A one-page statement will be unveiled on Thursday at the COP26 climate talks, according to people familiar with the matter.

It isn’t binding and would still allow limited support for foreign fossil fuel ventures. But it marks a further tightening of the flow of money from public development banks to oil, gas and coal.

The win for the U.K. hosts of the climate talks is only a partial one as the deal is set to exclude some of the biggest funders of foreign fossil-fuel projects, including Japan, South Korea and China. And the pact would only apply to new, direct public support for unabated fossil fuel energy projects — with exceptions in “limited and clearly defined circumstances,” as long as they are consistent with keeping warming to 1.5 degrees Celsius.

The countries and four financial institutions signing the statement are set to include Canada, the U.S. and Denmark — which announced a similar plan on its own on Wednesday.

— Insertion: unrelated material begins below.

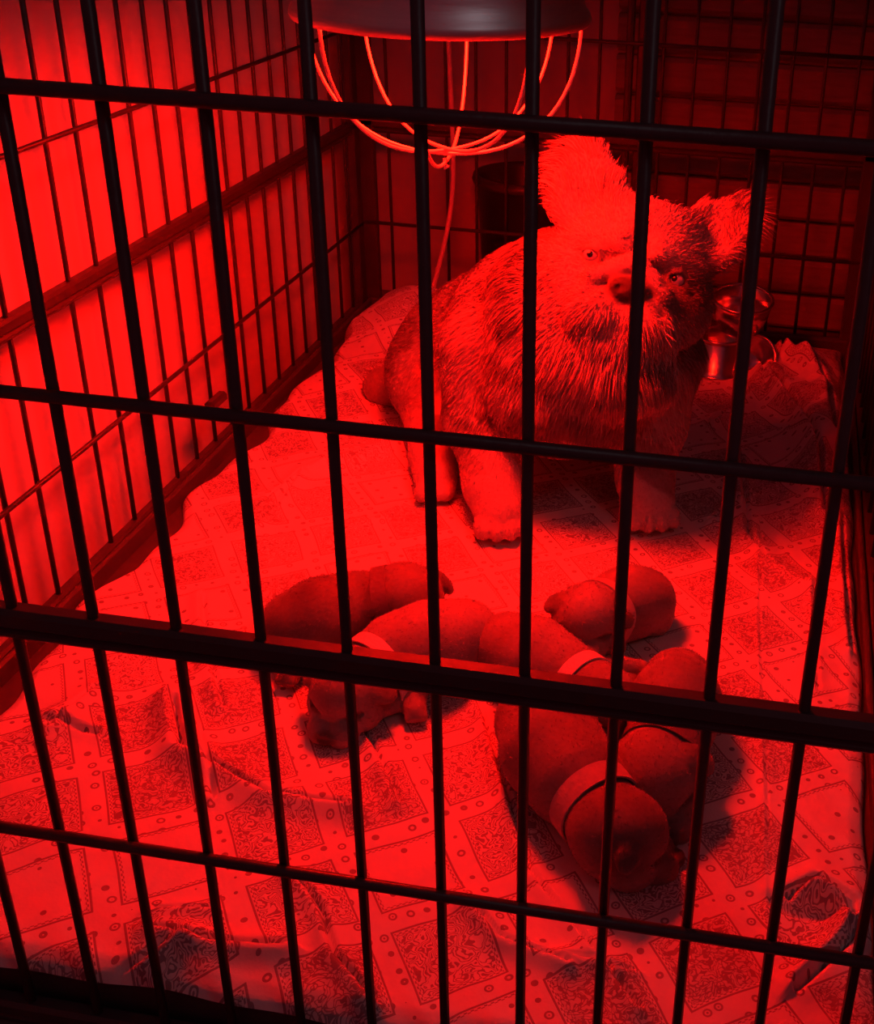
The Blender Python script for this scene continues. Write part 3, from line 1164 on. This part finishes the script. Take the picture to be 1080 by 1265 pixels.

Deliberations continue.

Both the G-7 and G-20 have already agreed to stop financing overseas coal projects. The U.K., U.S. and the European Union have announced restrictions on foreign fossil fuel finance.

The new statement would force many to go further. The U.S. for example, would have to block funding from regional development banks such as the U.S. Export-Import Bank and U.S. International Development Finance Corp., one of the people said.

International public finance now is lopsided in favor of fossil projects. In 2020, the Group of 20 nations alone contributed nearly $600 billion to oil, gas and coal projects, according to BloombergNEF estimates.

The COP unit didn’t immediately respond to a request for comment.